È possibile anche regolare le conseguenze dell’inadempimento di tale obbligo con una clausola risolutiva espressa, o disciplinando la diffida ad adempiere o fissando una penale a carico dell’inadempiente.

Quanto al mantenimento, i conviventi potrebbero prevedere il pagamento di una somma di denaro a titolo di mantenimento dell’altro convivente privo di reddito adeguato. Il contratto può stabilirne l’ammontare, le modalità di pagamento (ad esempio in un’unica soluzione o a rate), la durata (ad esempio per un periodo pari a quello di durata della convivenza) e le modalità di effettuazione (ad es. assegno circolare o bonifico bancario).
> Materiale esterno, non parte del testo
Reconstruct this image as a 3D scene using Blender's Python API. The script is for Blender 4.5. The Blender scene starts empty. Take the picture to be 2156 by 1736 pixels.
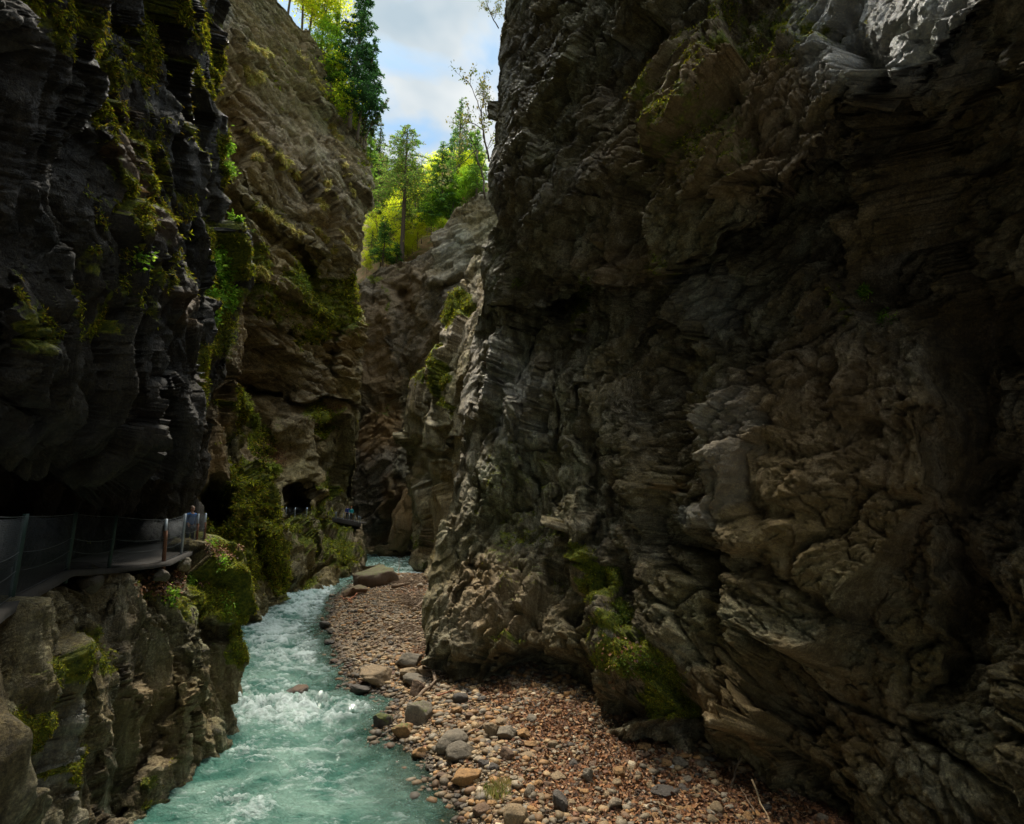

Insomma, tutto è rimesso alla volontà delle parti. 

Il contratto non deve essere necessariamente firmato prima dell’inizio della convivenza ben potendo essere sottoscritto in qualsiasi momento, anche successivo all’avvio della convivenza.

Per stipulare un patto di convivenza le parti possono recarsi da un notaio o da un avvocato. La legge infatti stabilisce che tale accordo va redatto con atto pubblico o scrittura privata con sottoscrizione autenticata da un notaio o da un avvocato che ne attestano la conformità alle norme imperative e all’ordine pubblico.

Il professionista che ha ricevuto l’atto deve provvedere, nei successivi 10 giorni, a trasmetterne copia al Comune di residenza dei conviventi per l’iscrizione all’anagrafe.


note

[1] Cass. sent. n. 44695/19 del 4.11.2019.